The vision section describes the final desired state of the project once the project is complete. It also specifies the key goals of the project. This section provides a context for decision-making. A shared vision among all team members can help ensuring that the solution meets the intended goals. A solid vision clarifies perspective and facilitates decision-making.
The vision statement should be specific enough that you can look at a proposed solution and say either "yes, this meets the vision and goals", or "no, it does not".
This section describes the principal user roles of the project together with the key characteristics of these roles. This information will inform the design and the user scenarios. A complete set of roles helps in ensuring that high-level requirements can be identified in the product backlog.
Again, the description should be specific enough that you can determine whether user A, performing action B, is a member of the set of users the project is designed for.
The Scope places a boundary around the solution by detailing the range of features and functions of the project. This section helps to clarify the solution scope and can explicitly state what will not be delivered as well.
It should be specific enough that you can determine that e.g. feature A is in-scope, while feature B is out-of-scope.
This section provides a high-level outline of the solution.
Global Architectural Structure Of the Project:
This section provides a high-level architecture or a conceptual diagram showing the scope of the solution. If wireframes or visuals have already been done, this section could also be used to show how the intended solution will look. This section also provides a walkthrough explanation of the architectural structure.

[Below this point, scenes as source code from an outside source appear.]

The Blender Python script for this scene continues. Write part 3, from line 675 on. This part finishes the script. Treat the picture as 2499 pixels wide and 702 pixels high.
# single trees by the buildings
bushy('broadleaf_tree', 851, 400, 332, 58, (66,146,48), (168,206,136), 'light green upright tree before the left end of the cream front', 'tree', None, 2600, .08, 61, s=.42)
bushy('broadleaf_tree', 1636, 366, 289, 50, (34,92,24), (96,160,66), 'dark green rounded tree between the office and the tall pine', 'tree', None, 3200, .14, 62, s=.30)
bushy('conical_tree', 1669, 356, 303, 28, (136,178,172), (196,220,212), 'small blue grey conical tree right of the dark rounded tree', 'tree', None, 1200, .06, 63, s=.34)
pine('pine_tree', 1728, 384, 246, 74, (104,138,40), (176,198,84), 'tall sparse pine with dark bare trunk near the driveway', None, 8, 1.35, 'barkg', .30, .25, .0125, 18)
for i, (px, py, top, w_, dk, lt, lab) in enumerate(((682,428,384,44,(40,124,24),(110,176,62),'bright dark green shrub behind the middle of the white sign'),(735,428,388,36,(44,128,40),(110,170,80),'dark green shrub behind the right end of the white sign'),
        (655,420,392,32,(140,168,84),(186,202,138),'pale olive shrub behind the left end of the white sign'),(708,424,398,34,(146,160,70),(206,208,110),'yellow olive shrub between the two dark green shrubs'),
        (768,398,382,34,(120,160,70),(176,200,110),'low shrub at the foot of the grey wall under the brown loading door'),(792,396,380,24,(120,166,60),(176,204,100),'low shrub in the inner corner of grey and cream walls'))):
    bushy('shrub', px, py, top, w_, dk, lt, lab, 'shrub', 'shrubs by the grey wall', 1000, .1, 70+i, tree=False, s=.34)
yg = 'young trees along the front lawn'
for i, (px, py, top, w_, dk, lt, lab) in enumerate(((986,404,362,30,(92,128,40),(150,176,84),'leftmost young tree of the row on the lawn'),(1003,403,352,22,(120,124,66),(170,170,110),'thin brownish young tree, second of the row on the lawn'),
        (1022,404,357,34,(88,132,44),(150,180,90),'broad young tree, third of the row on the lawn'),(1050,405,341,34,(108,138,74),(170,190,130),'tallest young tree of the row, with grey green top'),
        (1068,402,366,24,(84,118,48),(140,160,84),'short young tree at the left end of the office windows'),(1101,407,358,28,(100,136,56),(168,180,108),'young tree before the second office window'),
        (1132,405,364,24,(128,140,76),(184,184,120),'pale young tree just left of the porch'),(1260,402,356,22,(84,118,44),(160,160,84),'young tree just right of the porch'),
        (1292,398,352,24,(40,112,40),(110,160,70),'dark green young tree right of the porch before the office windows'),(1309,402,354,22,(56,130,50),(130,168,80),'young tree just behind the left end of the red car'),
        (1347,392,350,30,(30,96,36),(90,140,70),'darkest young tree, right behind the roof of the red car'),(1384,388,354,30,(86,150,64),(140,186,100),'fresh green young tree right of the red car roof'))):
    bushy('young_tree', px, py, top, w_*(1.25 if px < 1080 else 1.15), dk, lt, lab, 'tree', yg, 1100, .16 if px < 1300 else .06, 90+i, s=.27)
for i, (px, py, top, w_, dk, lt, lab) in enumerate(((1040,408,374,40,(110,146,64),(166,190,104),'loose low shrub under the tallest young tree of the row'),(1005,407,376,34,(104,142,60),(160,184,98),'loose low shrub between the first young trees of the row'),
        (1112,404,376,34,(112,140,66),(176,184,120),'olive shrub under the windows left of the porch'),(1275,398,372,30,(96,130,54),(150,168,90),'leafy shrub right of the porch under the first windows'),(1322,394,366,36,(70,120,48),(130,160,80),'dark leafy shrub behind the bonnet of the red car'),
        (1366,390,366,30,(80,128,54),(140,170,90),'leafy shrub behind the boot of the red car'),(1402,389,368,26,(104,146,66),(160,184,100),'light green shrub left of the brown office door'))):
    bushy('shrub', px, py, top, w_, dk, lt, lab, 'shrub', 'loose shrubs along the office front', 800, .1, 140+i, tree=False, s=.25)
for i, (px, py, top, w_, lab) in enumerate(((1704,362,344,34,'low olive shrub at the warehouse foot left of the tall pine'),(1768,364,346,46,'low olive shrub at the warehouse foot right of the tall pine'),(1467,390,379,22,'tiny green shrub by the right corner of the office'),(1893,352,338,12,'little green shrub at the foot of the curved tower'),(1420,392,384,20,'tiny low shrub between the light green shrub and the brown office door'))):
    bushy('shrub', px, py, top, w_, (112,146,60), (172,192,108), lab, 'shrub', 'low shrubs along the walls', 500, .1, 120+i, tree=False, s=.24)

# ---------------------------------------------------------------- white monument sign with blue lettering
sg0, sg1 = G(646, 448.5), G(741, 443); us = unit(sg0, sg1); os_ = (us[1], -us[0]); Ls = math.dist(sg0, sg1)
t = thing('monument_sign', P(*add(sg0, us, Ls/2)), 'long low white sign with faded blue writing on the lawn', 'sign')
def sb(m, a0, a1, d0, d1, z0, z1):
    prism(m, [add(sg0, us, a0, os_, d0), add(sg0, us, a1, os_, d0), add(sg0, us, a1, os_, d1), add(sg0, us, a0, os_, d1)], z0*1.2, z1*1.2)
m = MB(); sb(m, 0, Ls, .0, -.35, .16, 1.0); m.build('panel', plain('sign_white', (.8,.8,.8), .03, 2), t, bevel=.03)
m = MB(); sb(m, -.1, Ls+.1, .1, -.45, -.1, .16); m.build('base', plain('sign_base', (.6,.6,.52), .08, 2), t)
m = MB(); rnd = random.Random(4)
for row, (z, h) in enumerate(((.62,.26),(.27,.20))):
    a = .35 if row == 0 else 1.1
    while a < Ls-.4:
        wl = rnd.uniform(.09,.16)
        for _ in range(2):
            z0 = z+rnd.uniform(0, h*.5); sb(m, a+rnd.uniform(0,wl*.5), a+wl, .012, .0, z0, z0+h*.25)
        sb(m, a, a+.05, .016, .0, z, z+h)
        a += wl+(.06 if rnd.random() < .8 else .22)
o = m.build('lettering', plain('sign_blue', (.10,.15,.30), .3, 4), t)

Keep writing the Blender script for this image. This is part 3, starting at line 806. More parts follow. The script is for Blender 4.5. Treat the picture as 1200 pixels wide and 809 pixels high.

Design Implications and Discussion:
This section discusses the implications and reasons of the design decisions made during the global architecture design.
This section discusses the minimum acceptance criteria at the end of the project and stretch goals.
Release planning section describes how the project will deliver incremental sets of features and functions in a series of releases to completion. Identification of user stories associated with iterations that will ease/guide sprint planning sessions is encouraged. Higher level details for the first iteration is expected.